*Direction:*
Write out the opening lines of the data word for word, up to and including the line with "col = sc.collection", and leave every picture and every later line out.

** Begin **

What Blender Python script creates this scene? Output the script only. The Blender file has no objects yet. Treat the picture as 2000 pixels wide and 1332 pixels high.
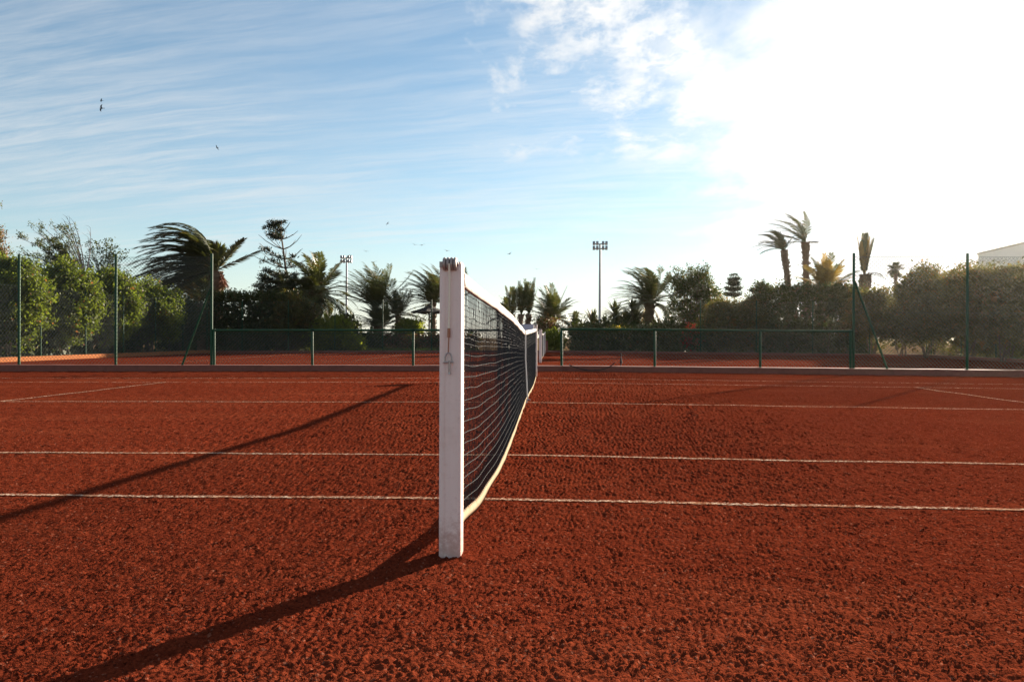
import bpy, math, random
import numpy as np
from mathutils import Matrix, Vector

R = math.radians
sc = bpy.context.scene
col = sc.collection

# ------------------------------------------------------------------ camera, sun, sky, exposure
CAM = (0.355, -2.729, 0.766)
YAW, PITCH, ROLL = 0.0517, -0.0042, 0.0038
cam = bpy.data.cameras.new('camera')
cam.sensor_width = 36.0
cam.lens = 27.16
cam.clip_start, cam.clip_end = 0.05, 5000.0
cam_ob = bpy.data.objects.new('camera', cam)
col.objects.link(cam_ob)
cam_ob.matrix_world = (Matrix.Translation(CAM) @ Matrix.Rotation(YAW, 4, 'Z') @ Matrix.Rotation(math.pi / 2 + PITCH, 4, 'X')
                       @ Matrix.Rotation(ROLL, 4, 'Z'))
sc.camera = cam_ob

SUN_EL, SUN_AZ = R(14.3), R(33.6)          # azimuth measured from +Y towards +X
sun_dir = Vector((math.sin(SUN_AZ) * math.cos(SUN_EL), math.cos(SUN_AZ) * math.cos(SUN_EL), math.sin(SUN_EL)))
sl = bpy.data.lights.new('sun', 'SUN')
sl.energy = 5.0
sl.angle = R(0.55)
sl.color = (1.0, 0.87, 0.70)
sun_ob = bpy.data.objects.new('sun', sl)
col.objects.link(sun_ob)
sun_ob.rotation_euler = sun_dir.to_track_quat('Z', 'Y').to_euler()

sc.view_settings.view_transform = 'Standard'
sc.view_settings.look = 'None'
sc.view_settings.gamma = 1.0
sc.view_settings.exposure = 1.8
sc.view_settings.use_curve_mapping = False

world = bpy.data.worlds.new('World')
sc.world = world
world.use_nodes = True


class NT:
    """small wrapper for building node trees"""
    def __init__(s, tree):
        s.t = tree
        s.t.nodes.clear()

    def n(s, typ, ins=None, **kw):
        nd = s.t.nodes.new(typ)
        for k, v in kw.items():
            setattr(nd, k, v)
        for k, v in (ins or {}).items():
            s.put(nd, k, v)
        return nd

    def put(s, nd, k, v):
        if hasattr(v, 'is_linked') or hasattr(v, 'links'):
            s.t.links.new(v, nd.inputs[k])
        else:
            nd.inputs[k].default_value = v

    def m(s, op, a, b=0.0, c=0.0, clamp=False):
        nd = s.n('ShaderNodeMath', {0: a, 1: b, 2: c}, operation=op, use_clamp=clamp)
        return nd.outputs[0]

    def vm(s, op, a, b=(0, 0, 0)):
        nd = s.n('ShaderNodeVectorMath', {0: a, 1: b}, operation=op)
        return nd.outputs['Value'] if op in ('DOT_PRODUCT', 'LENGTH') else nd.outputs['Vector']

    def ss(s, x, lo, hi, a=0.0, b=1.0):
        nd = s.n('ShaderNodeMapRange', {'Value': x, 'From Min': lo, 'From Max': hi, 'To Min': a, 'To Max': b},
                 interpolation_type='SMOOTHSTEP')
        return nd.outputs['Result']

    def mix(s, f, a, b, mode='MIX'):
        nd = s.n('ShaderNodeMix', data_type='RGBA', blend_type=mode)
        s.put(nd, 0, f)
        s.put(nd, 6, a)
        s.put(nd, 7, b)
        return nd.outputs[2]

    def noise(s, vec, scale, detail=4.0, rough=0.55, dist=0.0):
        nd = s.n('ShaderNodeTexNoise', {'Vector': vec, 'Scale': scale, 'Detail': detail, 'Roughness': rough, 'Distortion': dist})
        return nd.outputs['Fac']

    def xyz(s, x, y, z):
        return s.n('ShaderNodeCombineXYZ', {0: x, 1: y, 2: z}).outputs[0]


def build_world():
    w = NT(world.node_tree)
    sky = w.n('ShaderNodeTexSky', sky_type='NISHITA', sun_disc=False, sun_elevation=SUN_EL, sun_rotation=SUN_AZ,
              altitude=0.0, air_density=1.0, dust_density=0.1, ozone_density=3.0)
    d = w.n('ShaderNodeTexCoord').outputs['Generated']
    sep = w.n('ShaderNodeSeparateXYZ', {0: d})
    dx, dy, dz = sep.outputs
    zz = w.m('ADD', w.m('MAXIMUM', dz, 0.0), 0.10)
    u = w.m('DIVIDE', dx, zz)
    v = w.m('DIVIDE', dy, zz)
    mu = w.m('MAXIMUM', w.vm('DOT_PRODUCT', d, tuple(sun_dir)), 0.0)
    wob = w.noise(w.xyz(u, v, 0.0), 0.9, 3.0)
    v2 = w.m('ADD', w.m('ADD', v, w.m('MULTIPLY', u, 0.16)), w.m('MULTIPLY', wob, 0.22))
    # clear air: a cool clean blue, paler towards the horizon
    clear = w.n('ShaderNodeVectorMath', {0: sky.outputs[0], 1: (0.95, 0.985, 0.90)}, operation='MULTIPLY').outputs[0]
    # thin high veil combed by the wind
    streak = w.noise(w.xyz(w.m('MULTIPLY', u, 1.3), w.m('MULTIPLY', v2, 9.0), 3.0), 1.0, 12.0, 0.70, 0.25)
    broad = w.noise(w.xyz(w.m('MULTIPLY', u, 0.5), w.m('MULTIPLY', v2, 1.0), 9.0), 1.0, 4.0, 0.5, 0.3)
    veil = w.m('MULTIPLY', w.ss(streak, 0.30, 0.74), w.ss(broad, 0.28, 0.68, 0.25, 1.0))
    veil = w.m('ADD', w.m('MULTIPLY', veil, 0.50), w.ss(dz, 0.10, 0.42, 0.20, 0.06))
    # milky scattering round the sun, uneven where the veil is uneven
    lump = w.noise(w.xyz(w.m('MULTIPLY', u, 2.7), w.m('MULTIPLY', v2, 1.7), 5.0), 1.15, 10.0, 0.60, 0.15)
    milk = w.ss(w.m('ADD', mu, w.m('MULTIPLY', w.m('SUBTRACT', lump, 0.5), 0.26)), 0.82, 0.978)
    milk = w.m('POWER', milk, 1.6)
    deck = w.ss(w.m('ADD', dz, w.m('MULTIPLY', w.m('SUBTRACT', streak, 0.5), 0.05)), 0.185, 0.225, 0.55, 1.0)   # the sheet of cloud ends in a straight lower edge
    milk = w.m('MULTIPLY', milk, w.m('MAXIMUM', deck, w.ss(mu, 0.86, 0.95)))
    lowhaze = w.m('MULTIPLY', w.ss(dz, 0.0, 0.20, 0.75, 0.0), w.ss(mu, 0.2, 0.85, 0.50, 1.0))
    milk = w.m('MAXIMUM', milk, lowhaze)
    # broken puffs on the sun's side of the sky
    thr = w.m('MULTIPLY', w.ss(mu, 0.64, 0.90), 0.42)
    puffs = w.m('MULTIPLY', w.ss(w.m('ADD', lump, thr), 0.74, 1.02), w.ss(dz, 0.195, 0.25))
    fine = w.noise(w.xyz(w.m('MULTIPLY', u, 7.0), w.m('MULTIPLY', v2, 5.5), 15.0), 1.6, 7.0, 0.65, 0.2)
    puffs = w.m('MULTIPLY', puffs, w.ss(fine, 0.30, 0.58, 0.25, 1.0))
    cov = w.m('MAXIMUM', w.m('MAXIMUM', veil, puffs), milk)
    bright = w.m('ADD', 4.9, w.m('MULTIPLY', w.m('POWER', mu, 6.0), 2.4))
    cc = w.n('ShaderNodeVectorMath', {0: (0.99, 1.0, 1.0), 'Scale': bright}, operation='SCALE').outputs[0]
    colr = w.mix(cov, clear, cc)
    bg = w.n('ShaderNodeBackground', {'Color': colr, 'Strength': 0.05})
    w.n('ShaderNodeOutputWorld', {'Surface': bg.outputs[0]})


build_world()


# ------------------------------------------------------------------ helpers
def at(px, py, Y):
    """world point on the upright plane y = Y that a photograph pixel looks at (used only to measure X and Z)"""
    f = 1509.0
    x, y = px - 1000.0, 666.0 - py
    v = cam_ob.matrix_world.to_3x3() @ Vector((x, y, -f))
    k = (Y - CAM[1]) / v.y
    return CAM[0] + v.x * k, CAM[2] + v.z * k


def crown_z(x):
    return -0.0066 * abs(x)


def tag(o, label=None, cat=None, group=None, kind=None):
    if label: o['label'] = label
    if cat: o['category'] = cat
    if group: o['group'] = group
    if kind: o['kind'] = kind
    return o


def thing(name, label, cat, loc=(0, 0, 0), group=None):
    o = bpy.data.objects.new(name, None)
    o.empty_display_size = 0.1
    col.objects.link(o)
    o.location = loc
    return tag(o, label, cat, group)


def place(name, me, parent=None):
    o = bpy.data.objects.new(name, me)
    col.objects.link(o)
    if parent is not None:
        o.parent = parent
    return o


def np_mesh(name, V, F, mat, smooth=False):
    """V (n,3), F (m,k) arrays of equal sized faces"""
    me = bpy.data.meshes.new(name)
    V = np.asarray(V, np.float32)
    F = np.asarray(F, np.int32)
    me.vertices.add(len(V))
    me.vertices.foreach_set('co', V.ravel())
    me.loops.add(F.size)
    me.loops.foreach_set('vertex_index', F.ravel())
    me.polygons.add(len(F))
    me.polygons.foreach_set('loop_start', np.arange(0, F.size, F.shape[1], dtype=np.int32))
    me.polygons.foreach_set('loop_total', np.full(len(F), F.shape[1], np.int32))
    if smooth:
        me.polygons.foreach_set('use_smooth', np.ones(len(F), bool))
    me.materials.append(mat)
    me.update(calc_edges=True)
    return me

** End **

*Response to the exercise:*
What Blender Python script creates this scene? Output the script only. The Blender file has no objects yet. Treat the picture as 2000 pixels wide and 1332 pixels high.
import bpy, math, random
import numpy as np
from mathutils import Matrix, Vector

R = math.radians
sc = bpy.context.scene
col = sc.collection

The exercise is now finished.